Well, here we are! For the third? fourth? year in a row, I’ve finished a book a day in May. I’ll get onto some thoughts about this year’s experience in a moment, but let’s rattle through the final three books…
24 for 3 (2007) by Jennie Walker
This novella is strong competition for ‘review book that sat on my shelves for the longest period’, as Bloomsbury sent it to me in 2008. It was independently published by the author the year before, so I’m considering it a 2007 title. And the author is in fact poet Charles Boyle – ‘Jennie Walker’ is a pseudonym he has used only once, so far.
24 for 3 is from the perspective of a middle-aged woman and her musings over the course of a week – mostly about her stepson, her husband, and the man she is having an affair with (whom she refers to as ‘the loss-adjustor’). As the title suggests to those in know, this is also a novella about cricket. But her husband and the loss-adjustor are cricket fanatics, and some matches between England and India recur through the week.
What’s the equivalent of a Manic Pixie Dream Girl for a middle-aged man who wants a woman to have an affair with him AND ask him the rules of cricket? It did feel a bit wish-fulfilment at times, and when you know the author is a man, perhaps even less convincing as a real person.
Having said that, it is a rather beautifully written novella – a lovely observant voice, calmly exposing all sorts of truths about human nature. I marked out one paragraph, which is really more about the stepson.
Then his stepmother apologises for speaking to him the way she did and this is sad, almost as sad as the way his parents spend years of their lives fussing about his table manners or whether he’s cleaned his teeth or his toenails need cutting or he’s getting enough vitamin A or B or Q and then suddenly they stop, they ignore him completely, as if the whole family thing has just been a game to pass the time, like throwing balled-up socks.
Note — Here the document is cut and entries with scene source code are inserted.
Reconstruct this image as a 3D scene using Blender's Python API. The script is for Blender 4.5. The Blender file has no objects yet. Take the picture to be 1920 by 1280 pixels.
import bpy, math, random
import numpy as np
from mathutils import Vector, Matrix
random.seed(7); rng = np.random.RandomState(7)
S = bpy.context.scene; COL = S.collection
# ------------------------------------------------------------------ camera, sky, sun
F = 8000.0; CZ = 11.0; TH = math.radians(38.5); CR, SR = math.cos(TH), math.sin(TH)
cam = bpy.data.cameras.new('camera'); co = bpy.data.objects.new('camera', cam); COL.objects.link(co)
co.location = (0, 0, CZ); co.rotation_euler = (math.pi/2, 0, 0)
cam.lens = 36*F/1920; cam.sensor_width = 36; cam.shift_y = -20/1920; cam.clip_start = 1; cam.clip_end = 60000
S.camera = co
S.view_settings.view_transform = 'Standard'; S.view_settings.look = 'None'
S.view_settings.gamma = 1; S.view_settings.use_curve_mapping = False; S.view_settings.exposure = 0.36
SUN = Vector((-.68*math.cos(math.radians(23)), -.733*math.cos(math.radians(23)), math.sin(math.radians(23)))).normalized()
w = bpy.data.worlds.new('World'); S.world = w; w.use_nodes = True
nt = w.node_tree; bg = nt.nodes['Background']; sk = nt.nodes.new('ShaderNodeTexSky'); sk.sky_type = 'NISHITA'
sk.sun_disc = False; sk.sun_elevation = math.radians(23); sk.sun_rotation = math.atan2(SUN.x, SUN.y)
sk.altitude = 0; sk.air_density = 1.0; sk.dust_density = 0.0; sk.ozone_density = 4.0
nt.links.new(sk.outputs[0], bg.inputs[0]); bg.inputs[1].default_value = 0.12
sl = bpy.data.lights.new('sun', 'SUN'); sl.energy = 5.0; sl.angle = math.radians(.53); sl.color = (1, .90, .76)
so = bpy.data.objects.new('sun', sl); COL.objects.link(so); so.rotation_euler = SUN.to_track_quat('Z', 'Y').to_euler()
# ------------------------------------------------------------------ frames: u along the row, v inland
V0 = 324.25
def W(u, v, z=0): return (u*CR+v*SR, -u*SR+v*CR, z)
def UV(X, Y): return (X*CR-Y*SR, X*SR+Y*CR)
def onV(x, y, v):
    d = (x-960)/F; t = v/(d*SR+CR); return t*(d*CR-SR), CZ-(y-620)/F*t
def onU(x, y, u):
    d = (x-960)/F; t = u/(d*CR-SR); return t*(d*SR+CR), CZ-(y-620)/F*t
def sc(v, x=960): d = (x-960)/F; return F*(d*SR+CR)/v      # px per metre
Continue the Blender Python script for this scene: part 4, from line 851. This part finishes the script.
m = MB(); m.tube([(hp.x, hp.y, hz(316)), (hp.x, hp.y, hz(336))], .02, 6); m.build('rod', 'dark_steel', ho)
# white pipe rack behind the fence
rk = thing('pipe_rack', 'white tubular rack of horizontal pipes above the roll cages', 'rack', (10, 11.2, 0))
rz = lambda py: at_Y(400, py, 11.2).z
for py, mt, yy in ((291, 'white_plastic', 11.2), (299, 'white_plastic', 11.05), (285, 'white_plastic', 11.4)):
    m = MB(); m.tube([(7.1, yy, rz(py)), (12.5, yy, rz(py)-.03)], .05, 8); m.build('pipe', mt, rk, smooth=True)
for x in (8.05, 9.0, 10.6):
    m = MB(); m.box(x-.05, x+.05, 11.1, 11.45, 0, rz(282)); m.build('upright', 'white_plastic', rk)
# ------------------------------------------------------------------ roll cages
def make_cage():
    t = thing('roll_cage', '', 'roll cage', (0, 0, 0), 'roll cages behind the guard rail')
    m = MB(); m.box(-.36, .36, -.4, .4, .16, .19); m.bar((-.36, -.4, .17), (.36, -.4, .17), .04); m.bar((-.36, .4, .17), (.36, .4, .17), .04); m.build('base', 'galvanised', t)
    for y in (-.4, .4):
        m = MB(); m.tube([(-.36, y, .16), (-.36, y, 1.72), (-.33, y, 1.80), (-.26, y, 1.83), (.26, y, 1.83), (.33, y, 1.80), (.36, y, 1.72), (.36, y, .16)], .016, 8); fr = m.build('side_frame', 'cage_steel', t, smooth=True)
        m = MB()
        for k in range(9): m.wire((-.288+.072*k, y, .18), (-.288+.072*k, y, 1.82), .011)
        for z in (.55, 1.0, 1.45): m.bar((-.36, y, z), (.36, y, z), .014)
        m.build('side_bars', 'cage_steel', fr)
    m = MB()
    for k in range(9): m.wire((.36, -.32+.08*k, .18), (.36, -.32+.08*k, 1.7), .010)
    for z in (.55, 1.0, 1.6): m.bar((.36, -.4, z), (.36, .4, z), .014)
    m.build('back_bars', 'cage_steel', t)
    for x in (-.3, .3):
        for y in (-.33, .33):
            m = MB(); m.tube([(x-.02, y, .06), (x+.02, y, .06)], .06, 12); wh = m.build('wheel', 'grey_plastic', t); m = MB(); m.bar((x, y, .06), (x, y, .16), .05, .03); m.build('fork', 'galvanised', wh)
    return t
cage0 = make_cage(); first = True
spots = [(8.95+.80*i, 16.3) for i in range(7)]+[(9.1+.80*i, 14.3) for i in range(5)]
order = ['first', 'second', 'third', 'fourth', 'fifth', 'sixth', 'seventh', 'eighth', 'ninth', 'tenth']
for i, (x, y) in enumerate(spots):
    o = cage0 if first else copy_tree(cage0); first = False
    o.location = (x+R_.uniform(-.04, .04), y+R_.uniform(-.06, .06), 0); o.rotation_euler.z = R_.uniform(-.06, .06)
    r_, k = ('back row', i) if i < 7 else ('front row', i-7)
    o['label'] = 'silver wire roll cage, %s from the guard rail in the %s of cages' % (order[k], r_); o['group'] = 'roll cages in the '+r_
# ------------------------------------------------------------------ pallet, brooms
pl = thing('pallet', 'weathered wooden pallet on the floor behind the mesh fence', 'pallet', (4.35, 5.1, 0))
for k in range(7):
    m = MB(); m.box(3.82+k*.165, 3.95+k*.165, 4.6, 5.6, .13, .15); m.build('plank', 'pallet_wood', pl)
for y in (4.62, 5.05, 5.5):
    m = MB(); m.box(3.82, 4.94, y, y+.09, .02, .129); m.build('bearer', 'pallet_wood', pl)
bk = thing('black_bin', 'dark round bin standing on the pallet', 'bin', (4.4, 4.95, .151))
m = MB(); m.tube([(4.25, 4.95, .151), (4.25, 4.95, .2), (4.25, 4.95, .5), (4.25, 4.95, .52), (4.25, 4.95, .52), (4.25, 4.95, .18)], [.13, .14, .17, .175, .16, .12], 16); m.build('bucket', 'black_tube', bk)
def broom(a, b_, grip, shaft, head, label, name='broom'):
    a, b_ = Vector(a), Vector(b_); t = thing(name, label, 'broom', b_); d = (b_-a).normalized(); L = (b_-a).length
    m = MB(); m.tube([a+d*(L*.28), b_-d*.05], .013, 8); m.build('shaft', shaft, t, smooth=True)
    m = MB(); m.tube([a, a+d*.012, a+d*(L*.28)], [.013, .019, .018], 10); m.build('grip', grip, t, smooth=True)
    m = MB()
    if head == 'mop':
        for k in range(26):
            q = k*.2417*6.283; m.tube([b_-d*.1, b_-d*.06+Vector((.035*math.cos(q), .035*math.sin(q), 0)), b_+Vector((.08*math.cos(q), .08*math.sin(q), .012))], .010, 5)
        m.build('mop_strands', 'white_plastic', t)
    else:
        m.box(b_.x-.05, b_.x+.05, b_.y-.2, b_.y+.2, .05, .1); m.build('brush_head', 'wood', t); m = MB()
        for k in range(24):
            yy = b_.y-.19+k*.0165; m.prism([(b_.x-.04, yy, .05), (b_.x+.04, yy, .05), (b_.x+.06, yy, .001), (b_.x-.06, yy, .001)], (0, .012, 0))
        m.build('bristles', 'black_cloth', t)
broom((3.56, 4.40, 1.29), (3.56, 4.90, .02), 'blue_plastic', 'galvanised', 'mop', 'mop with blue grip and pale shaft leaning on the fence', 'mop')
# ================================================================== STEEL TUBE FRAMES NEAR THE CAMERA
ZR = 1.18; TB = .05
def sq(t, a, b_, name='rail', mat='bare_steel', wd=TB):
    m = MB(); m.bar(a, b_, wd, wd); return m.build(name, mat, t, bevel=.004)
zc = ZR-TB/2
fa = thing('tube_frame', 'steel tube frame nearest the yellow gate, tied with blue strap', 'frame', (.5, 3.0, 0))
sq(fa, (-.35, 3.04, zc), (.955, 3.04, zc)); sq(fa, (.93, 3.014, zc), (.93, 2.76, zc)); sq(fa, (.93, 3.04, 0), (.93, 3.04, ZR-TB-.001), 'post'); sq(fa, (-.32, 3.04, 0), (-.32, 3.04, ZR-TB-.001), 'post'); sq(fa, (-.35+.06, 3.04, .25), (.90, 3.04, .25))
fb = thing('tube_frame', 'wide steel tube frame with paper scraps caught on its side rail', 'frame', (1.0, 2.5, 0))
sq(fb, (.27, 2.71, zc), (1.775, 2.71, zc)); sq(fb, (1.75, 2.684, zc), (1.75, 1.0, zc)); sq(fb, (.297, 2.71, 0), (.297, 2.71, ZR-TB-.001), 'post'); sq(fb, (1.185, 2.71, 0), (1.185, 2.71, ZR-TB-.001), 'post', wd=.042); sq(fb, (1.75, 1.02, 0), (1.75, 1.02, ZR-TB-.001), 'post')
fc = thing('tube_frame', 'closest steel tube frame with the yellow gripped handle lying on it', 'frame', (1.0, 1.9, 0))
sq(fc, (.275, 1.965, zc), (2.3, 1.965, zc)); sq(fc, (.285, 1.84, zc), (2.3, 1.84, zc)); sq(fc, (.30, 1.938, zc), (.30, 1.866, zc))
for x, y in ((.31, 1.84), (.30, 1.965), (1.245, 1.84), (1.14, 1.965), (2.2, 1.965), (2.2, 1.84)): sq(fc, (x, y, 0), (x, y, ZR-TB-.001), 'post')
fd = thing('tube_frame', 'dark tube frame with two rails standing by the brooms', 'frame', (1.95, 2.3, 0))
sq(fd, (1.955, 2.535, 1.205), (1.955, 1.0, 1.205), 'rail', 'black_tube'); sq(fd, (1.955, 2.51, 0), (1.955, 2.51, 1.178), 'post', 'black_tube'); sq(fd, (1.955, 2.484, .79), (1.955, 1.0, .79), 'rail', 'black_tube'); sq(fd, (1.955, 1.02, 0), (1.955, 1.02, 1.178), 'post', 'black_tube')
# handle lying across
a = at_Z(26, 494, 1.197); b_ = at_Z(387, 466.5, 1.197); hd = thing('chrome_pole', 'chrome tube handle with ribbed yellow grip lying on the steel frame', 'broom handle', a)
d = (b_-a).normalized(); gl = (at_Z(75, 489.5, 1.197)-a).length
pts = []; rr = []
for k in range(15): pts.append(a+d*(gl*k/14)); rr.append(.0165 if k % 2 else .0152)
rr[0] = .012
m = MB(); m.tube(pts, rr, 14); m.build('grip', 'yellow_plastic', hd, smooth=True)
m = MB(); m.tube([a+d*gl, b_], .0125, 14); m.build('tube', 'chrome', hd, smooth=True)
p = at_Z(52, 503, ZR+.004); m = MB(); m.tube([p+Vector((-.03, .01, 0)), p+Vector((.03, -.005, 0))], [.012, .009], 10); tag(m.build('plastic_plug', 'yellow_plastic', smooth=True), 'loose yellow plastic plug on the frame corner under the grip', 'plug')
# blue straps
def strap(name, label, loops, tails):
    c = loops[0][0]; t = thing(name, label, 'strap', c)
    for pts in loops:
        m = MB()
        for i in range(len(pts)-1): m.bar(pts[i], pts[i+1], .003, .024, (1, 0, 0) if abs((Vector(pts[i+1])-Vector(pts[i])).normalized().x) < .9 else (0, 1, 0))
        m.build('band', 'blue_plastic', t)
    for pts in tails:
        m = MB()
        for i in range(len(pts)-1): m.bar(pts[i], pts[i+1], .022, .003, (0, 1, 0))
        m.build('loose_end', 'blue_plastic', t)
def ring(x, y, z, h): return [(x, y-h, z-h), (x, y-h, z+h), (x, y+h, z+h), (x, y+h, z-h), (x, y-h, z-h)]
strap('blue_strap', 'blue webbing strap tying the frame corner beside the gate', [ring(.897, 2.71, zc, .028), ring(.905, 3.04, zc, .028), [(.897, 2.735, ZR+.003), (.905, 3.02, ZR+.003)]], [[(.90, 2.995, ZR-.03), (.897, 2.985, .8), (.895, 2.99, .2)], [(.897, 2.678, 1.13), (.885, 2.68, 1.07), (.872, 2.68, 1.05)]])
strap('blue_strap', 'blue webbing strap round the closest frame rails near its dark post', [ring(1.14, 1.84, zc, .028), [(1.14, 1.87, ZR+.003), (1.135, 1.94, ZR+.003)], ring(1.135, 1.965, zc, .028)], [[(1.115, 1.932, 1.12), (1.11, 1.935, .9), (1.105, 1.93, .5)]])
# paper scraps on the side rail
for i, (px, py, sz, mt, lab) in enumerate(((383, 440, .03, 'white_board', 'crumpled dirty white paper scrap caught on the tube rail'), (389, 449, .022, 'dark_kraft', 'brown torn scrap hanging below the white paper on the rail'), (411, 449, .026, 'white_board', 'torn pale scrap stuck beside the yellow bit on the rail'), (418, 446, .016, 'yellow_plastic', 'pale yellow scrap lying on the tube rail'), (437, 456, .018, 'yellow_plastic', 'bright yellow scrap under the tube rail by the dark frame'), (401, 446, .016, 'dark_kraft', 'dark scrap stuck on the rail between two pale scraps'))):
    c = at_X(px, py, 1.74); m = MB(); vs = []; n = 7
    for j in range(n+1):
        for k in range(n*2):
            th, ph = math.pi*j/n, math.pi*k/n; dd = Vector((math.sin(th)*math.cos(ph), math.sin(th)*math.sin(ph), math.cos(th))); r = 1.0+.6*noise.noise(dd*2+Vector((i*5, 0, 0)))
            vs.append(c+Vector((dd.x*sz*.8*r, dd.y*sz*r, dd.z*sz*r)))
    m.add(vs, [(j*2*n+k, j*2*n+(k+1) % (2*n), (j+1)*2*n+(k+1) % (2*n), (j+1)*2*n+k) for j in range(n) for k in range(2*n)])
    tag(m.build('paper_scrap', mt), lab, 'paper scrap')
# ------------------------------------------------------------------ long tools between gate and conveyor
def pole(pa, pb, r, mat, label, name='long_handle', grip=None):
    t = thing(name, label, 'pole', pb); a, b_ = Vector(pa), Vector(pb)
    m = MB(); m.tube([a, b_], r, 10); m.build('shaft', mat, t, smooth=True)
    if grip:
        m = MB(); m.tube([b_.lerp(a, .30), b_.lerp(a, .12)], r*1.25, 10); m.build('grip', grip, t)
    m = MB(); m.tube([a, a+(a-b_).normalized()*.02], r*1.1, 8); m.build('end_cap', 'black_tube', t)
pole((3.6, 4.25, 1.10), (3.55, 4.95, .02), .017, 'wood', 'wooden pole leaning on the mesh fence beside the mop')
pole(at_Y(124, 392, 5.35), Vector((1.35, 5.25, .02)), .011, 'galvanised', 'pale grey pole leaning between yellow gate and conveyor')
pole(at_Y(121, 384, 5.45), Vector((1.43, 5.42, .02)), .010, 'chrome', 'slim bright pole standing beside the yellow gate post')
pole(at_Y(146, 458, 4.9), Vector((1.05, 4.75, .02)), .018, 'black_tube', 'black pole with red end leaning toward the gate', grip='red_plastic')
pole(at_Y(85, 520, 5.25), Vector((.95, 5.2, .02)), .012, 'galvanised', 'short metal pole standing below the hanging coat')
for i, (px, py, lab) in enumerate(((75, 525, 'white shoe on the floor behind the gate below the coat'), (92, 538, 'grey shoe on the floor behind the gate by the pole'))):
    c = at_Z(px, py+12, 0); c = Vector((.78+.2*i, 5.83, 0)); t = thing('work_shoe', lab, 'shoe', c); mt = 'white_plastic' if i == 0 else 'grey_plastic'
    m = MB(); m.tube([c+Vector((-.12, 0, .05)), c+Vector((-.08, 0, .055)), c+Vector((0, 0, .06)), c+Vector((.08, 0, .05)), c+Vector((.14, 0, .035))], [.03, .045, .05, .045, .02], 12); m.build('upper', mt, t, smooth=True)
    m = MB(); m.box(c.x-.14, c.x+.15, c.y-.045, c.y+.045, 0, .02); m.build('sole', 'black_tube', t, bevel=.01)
Although after they’ve dropped out oft he game they still insist, when they bother to notice that he’s still around, that the rules apply to him, and that his vitamn levels are the most important things in his life.
I did find the cricket sections more tiresome, as I find pretty much anything about sport in any context. But otherwise it was a really good little book, and it’s a shame there aren’t any more novellas under Walker’s name. Better late than never?
Everything’s Too Something! (1966) by Virginia Graham
This is a collection of short humorous essays collected from Homes and Garden, of all places. I love Graham’s writing, and I want to review this collection properly – rather than in a speedy A Book A Day in May fashion – so watch this space. She deserves to be better known, and I think she might have been if she’d written this sort of thing thirty years earlier. To tide you over, here’s a paragraph that gives a sense of her tone (and probably, on reflection, couldn’t have been written in the 1930s):
Individualists naturally ahve this tendency to think that laws are not made for them, but in a crowded world, and certainly in this sardine tin of an island, it is difificult to be illegal without inconveniencing somebody else. Contemporary youth, of course, asserts its freedom from conventionality by hitting people over the head with milk bottles, and this causes no little inconvenience too; but even the nonconformists who do not go as far as breaking the law often break the code of good manners by which we painstakingly live with each other.
The Thirteenth Tale (2006) by Diane Setterfield
Everybody was reading this when I started blogging and look, only the best part of 20 years later, I’ve listened to the audiobook!
The premise is fun. Vida Winter is the most famous writer in the UK and famously secretive about her life. Whenever she’s been asked about her history, she’s made up one after another fanciful tales. It’s become part of her lore. But, out of the blue, she writes to Margaret Lea requesting – well, more or less demanding – that Margaret write her biography. So off Margaret goes to Vida Winter’s mansion, kept in residence and regularly taken into Vida’s past with long accounts of her childhood, told by Setterfield as a separate narrative. Margaret is your classic heroine of any book like this: bookishly obsessed with the Brontes, feisty when needed, introspective and clever.
The title of the book, incidentally, comes from a collection of Vida Winter’s stories called Thirteen Tales of Change and Desperation, which only has 12 stories in it. What happened to the thirteenth tale?
I enjoyed the book, and Setterfield is definitely an excellent and involving storyteller. I’m always a bit dubious of narratives-within-narratives but it captivated me more than I thought it would. It wasn’t always immediately obvious (in the audiobook) whether we were in present-day with Margaret as ‘I’ or in the distant past with Vida as ‘I’. Perhaps it is marked out more obviously in the print edition?
I think the narrative-within-narrative device was stretched a bit far when it turns into somebody’s rediscovered diary late in the book, but perhaps Setterfield was harkening to her gothic antecedents. Anyway, it was a fun and diverting novel. I wouldn’t necessarily race to read another by her, but I’m glad I finally read The Thirteenth Tale.